Begin with the line containing "(60, 5, 60))" and end with the line containing "(.38, .52, .07), tr=.40)"; set down that block verbatim and nothing else.

··········

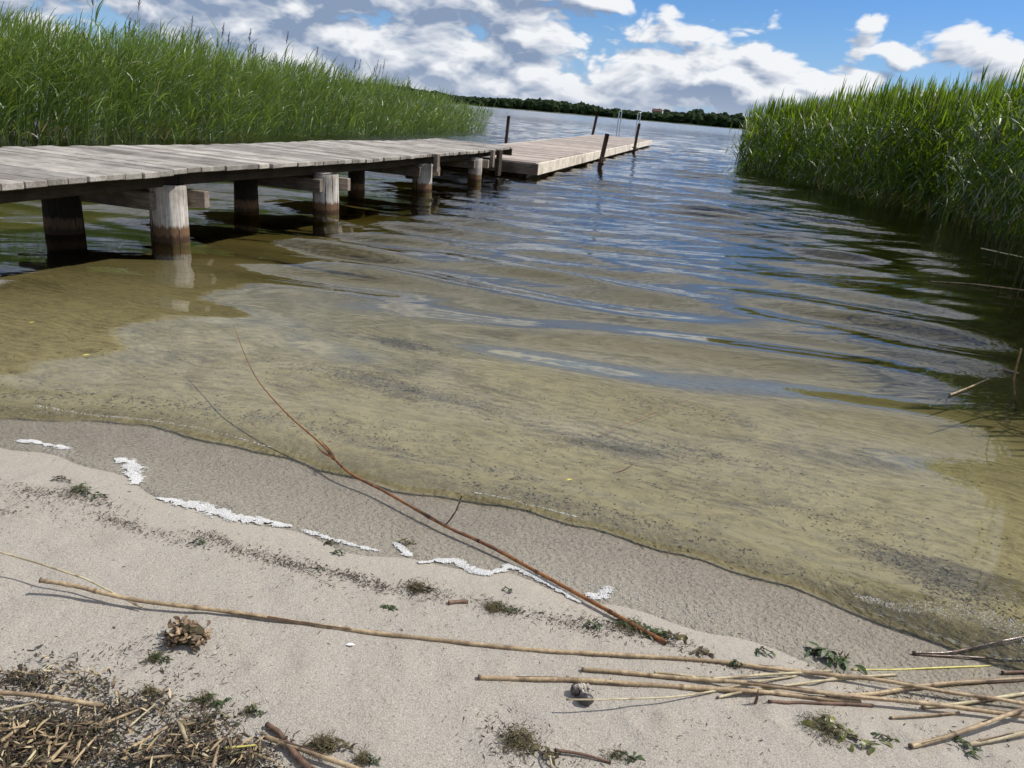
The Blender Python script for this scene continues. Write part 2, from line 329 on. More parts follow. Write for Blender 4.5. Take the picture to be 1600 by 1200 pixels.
def mat_plain(name, c1, c2, scale=60, rough=.7, bump=.0006, spec=.3, tonevar=.5, **kw):
    m, t, out = material(name); p = t.pos(); n = t.noise(p, scale, 4, .65); tone = t.attr('tone')
    c = t.mix(t.ss(n, .3, .7), c1, c2); c = t.mix(1., c, t.comb(*[t.math('MULTIPLY_ADD', tone, tonevar, 1-tonevar/2)]*3), 'MULTIPLY')
    principled(t, out, c, rough, t.bump(n, bump), spec=spec, **kw); return m
def mat_stalk(name, ca, cb, cdark, rough=.55):                # dead reed: streaks along, darker nodes through the tone attribute
    m, t, out = material(name); p = t.pos(); tone = t.attr('tone')
    n = t.noise(p, 90, 4, .7); n2 = t.noise(p, 16, 3, .6)
    c = t.mix(t.ss(n, .3, .7), ca, cb); c = t.mix(t.math('MULTIPLY', t.ss(n2, .48, .68), .65), c, cdark); c = t.mix(t.ss(t.noise(p, 240, 2, .6), .66, .74), c, cdark); c = t.mix(t.math('SUBTRACT', 1., tone, clamp=True), c, cdark)
    principled(t, out, c, rough, t.bump(n, .0008), spec=.35); return m
def mat_leaf(name, base, tip, trans, dead=(.30, .24, .12), tr=.45):
    m, t, out = material(name); tone = t.attr('tone'); hh = t.attr('hgt'); p = t.pos()
    c = t.mix(t.math('POWER', tone, 1.3), base, tip); c = t.mix(t.math('MULTIPLY', t.ss(t.noise(p, 1.1, 4, .65), .42, .62), .6), c, tuple(v*.6 for v in base))
    isd = t.ss(tone, .955, .965); low = t.math('MULTIPLY', t.ss(hh, .34, .0), .85)
    c = t.mix(t.math('MAXIMUM', isd, low), c, dead)
    d = t.new('ShaderNodeBsdfDiffuse'); t.put(d.inputs[0], c)
    tl = t.new('ShaderNodeBsdfTranslucent'); t.put(tl.inputs[0], t.mix(t.math('MAXIMUM', isd, low), t.mix(tone, tuple(v*.75 for v in trans), trans), dead))
    a = t.new('ShaderNodeMixShader'); a.inputs[0].default_value = tr; t.l.new(d.outputs[0], a.inputs[1]); t.l.new(tl.outputs[0], a.inputs[2])
    gl = t.new('ShaderNodeBsdfGlossy'); gl.inputs['Roughness'].default_value = .5; gl.inputs[0].default_value = (1, 1, 1, 1)
    lw = t.new('ShaderNodeLayerWeight'); lw.inputs[0].default_value = .35
    b = t.new('ShaderNodeMixShader'); t.put(b.inputs[0], t.math('MULTIPLY_ADD', lw.outputs['Fresnel'], .07, .015)); t.l.new(a.outputs[0], b.inputs[1]); t.l.new(gl.outputs[0], b.inputs[2])
    t.l.new(b.outputs[0], out.inputs[0]); return m
PA = -math.atan(.2428)                                       # turn that lays the pier's length on y
M_SAND = mat_ground(); M_WATER = mat_water()
M_DECK = mat_wood('weathered_plank', (.25, .225, .195), (.53, .49, .44), (.17, .15, .13), -PA, (9, 95, 95))
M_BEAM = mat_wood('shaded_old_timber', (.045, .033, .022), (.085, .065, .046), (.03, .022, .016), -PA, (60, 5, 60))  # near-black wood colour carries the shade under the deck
M_CROSS = mat_wood('crossbeam_timber', (.17, .135, .105), (.34, .29, .24), (.10, .08, .06), -PA, (6, 60, 60))
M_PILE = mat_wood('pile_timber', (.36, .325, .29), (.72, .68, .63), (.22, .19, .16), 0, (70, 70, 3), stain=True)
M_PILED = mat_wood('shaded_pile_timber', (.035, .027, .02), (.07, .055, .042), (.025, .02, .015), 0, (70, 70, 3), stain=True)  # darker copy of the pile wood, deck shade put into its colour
M_FLOAT = mat_wood('float_board', (.36, .30, .255), (.56, .485, .425), (.28, .23, .195), -PA, (5, 60, 60))
M_SIDE = mat_wood('float_side_board', (.58, .52, .43), (.78, .72, .62), (.42, .36, .29), -PA, (50, 6, 40))
M_RUST = mat_plain('rusty_steel', (.035, .022, .016), (.085, .05, .035), 70, .7, .001)
M_STEEL = mat_plain('galvanised_steel', (.42, .44, .46), (.55, .57, .58), 40, .3, .0002, .5, Metallic=.85)
M_DARK = mat_plain('float_drum', (.03, .03, .03), (.055, .05, .045), 20, .6)
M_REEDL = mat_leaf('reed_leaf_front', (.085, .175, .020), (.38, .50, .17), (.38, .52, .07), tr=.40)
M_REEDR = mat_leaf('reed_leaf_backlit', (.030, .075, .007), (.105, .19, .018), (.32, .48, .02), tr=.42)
M_PLUME = mat_plain('reed_plume', (.10, .07, .055), (.20, .15, .11), 60, .9)
M_STRAW = mat_stalk('dry_reed', (.29, .20, .11), (.52, .40, .24), (.10, .06, .035))
M_STRAWPALE = mat_stalk('pale_reed', (.40, .33, .19), (.58, .51, .33), (.18, .12, .07))
M_RUSSET = mat_stalk('russet_reed', (.17, .065, .022), (.34, .14, .04), (.05, .022, .012), .35)
M_WETREED = mat_stalk('wet_reed', (.14, .09, .06), (.24, .17, .12), (.06, .035, .025), .18)
M_YELLOW = mat_stalk('yellow_reed', (.58, .50, .10), (.66, .60, .18), (.35, .28, .08), .4)
M_BARK = mat_stalk('brown_twig', (.15, .085, .055), (.24, .15, .10), (.06, .035, .025), .7)
M_WEED = mat_plain('green_weed', (.02, .04, .012), (.06, .085, .02), 90, .5, .0004, .4, .9)
M_MOSS = mat_plain('brown_weed', (.06, .05, .025), (.12, .10, .05), 120, .8, .0004, .2, .9)
M_LEAFY = mat_plain('yellow_leaf', (.55, .50, .06), (.70, .64, .12), 90, .5)
M_SHELLD = mat_plain('dark_shell', (.014, .012, .012), (.07, .06, .055), 160, .45, .0004, .6)
M_BARN = mat_plain('barnacle_crust', (.32, .27, .22), (.55, .50, .43), 260, .85, .002)
M_WHITE = mat_plain('white_chip', (.75, .75, .73), (.85, .85, .84), 60, .6)

# ============================================================ ground sheet and water body (polar sheets round the beach)
def thetas():
    a = np.concatenate([np.arange(-180, -60, 4.), np.arange(-60, -42, 1.), np.arange(-42, 42, .20), np.arange(42, 60, 1.), np.arange(60, 180, 4.)]); return np.radians(a)
def radii(stops):
    out = [stops[0][0]]
    for r1, k in stops[1:]:
        while out[-1] < r1: out.append(out[-1]*(1+k))
    return np.array(out)
def sheet(rr, th, zf):
    R_, T_ = np.meshgrid(rr, th, indexing='ij'); X = R_*np.sin(T_); Y = R_*np.cos(T_); Z = zf(X, Y)
    n, m = R_.shape; V = np.stack([X, Y, Z], -1).reshape(-1, 3); V = np.vstack([V, [0, 0, float(zf(np.array(0.), np.array(0.)))]])
    i = np.arange(n-1)[:, None]*m; j = np.arange(m)[None]; j2 = (j+1) % m
    Fq = np.stack([i+j, i+j2, i+m+j2, i+m+j], -1).reshape(-1, 4)
    return V, Fq, n*m, m
rg = radii([(.004, 0), (.05, .6), (.9, .12), (3.2, .0036), (9, .007), (40, .02), (850, .06), (1400, .02), (4500, .1)])
V, Fq, ci, m_ = sheet(rg, thetas(), ground)
x, y = V[:, 0], V[:, 1]; off = (y-shore(x))*.95
wet = sm(y-foamy(x), -.13, .03)+.0; wet = np.clip(np.maximum(wet, .45*sm(y-foamy(x)+.05*vn(x, y, 9, 6), -.22, -.02)), 0, 1)
# dark drifts seen on the lake bed, at their places
drift = np.full(len(x), -.10)
for (px_, py_, wx, wy, am) in [(650, 615, .30, .10, .22), (560, 590, .22, .06, .14), (640, 540, .18, .10, .16), (1070, 640, .28, .10, .15), (830, 510, .35, .2, .14), (980, 700, .2, .06, .08), (1130, 715, .25, .05, .1), (1500, 900, .25, .07, .2), (1150, 790, .2, .05, .08), (1330, 720, .4, .15, .06), (800, 620, .5, .16, .08)]:
    c_ = on(px_, py_); a_ = rad(-16); dx = (x-c_[0])*math.cos(a_)+(y-c_[1])*math.sin(a_); dy = -(x-c_[0])*math.sin(a_)+(y-c_[1])*math.cos(a_)
    drift += 1.5*am*np.exp(-(dx/wx)**2-(dy/wy)**2)
fan = np.array([[ci, (j+1) % m_, j, j] for j in range(m_)])
farm = sm(np.hypot(x, y), 700, 840)*(y > 0)
tri0 = fan[:, :3]
gobj = fast_mesh('lake_bed_and_beach', V, Fq, M_SAND, attrs={'off': off, 'wet': wet, 'far': farm, 'drift': drift})
gobj.name = 'ground'; tag(gobj, 'pale sandy beach running down into the lake bed and up to the far shore', kind='structure')

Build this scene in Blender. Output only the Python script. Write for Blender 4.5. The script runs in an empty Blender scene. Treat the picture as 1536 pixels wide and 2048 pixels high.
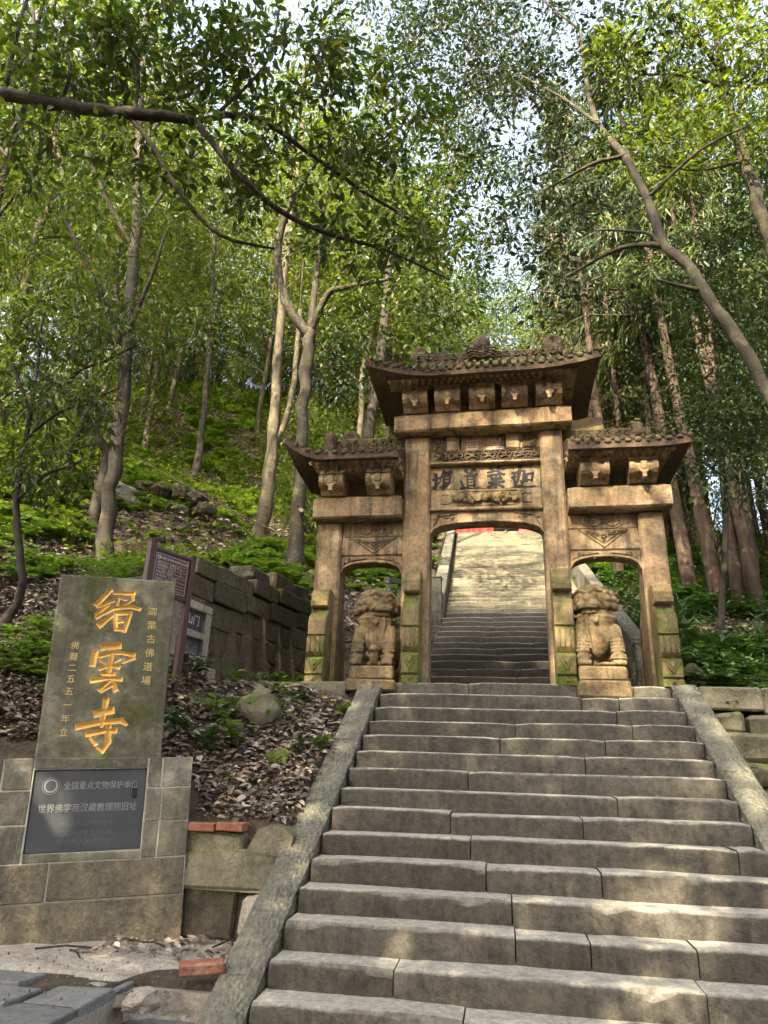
import bpy, bmesh, math, random
import numpy as np
from mathutils import Vector, Matrix, noise as mnoise
R_ = math.radians
random.seed(7); rng = np.random.default_rng(7)
sc = bpy.context.scene
COL = sc.collection
# ------------------------------------------------------------------ camera
FPX, PITCH, YAW, ROLL = 1420.0, R_(21.3), R_(9.8), R_(2.1)
CAMP = Vector((0, 0, 1.5))
_f = Vector((-math.sin(YAW)*math.cos(PITCH), math.cos(YAW)*math.cos(PITCH), math.sin(PITCH)))
_r0 = Vector((math.cos(YAW), math.sin(YAW), 0)); _u0 = _r0.cross(_f)
_R = _r0*math.cos(ROLL) + _u0*math.sin(ROLL); _U = -_r0*math.sin(ROLL) + _u0*math.cos(ROLL)
cam_d = bpy.data.cameras.new('camera'); cam = bpy.data.objects.new('camera', cam_d); COL.objects.link(cam)
cam.matrix_world = Matrix(((_R.x, _U.x, -_f.x, CAMP.x), (_R.y, _U.y, -_f.y, CAMP.y), (_R.z, _U.z, -_f.z, CAMP.z), (0, 0, 0, 1)))
cam_d.sensor_fit = 'HORIZONTAL'; cam_d.sensor_width = 36.0; cam_d.lens = FPX/1536*36.0
cam_d.clip_start = 0.05; cam_d.clip_end = 1000
sc.camera = cam
# ------------------------------------------------------------------ sky, sun, exposure
SUN_DIR = Vector((-0.22, -0.80, 0.62)).normalized()          # towards the sun
SUN_EL = math.asin(SUN_DIR.z); SUN_AZ = math.atan2(SUN_DIR.x, SUN_DIR.y)
w = bpy.data.worlds.new('World'); sc.world = w; w.use_nodes = True
nt = w.node_tree; nt.nodes.clear()
sky = nt.nodes.new('ShaderNodeTexSky'); sky.sky_type = 'NISHITA'; sky.sun_disc = False
sky.sun_elevation = SUN_EL; sky.sun_rotation = SUN_AZ; sky.air_density = 1.2; sky.dust_density = 9.0; sky.ozone_density = 1.0
bg = nt.nodes.new('ShaderNodeBackground'); bg.inputs['Strength'].default_value = 0.15
wo = nt.nodes.new('ShaderNodeOutputWorld')
hs = nt.nodes.new('ShaderNodeHueSaturation'); hs.inputs['Saturation'].default_value = 0.62; hs.inputs['Value'].default_value = 1.08      # thin high haze
nt.links.new(sky.outputs[0], hs.inputs['Color']); nt.links.new(hs.outputs[0], bg.inputs[0]); nt.links.new(bg.outputs[0], wo.inputs[0])
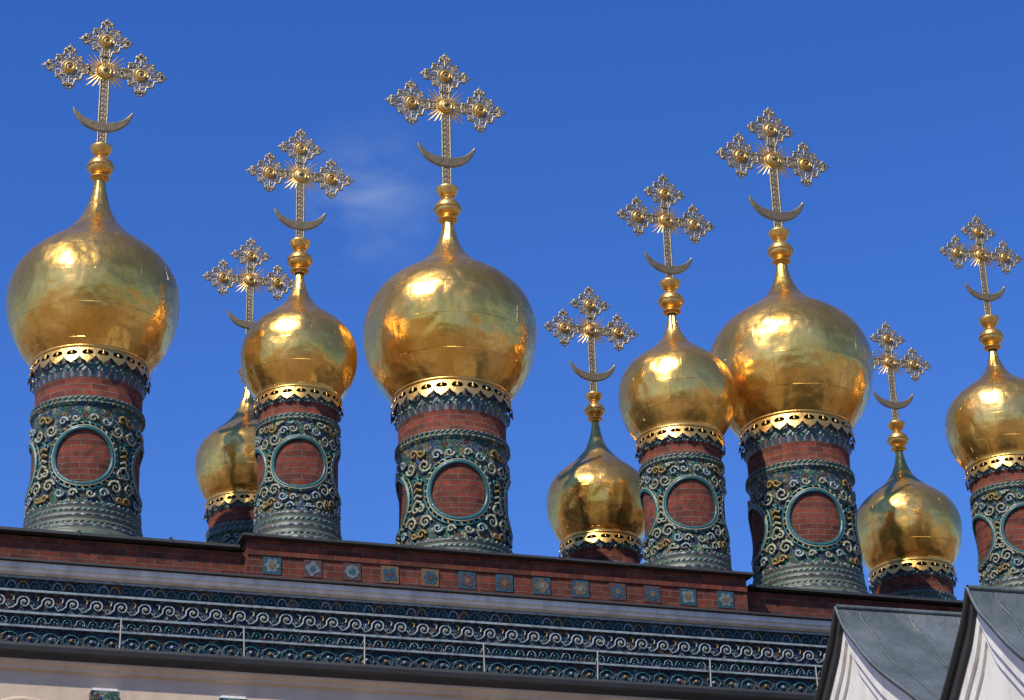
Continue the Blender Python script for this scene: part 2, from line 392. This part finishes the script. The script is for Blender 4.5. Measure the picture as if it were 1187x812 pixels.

··········

[PROBLEM SOLUTION]
M_BEAM = mat_wood('shaded_old_timber', (.045, .033, .022), (.085, .065, .046), (.03, .022, .016), -PA, (60, 5, 60))  # near-black wood colour carries the shade under the deck
M_CROSS = mat_wood('crossbeam_timber', (.17, .135, .105), (.34, .29, .24), (.10, .08, .06), -PA, (6, 60, 60))
M_PILE = mat_wood('pile_timber', (.36, .325, .29), (.72, .68, .63), (.22, .19, .16), 0, (70, 70, 3), stain=True)
M_PILED = mat_wood('shaded_pile_timber', (.035, .027, .02), (.07, .055, .042), (.025, .02, .015), 0, (70, 70, 3), stain=True)  # darker copy of the pile wood, deck shade put into its colour
M_FLOAT = mat_wood('float_board', (.36, .30, .255), (.56, .485, .425), (.28, .23, .195), -PA, (5, 60, 60))
M_SIDE = mat_wood('float_side_board', (.58, .52, .43), (.78, .72, .62), (.42, .36, .29), -PA, (50, 6, 40))
M_RUST = mat_plain('rusty_steel', (.035, .022, .016), (.085, .05, .035), 70, .7, .001)
M_STEEL = mat_plain('galvanised_steel', (.42, .44, .46), (.55, .57, .58), 40, .3, .0002, .5, Metallic=.85)
M_DARK = mat_plain('float_drum', (.03, .03, .03), (.055, .05, .045), 20, .6)
M_REEDL = mat_leaf('reed_leaf_front', (.085, .175, .020), (.38, .50, .17), (.38, .52, .07), tr=.40)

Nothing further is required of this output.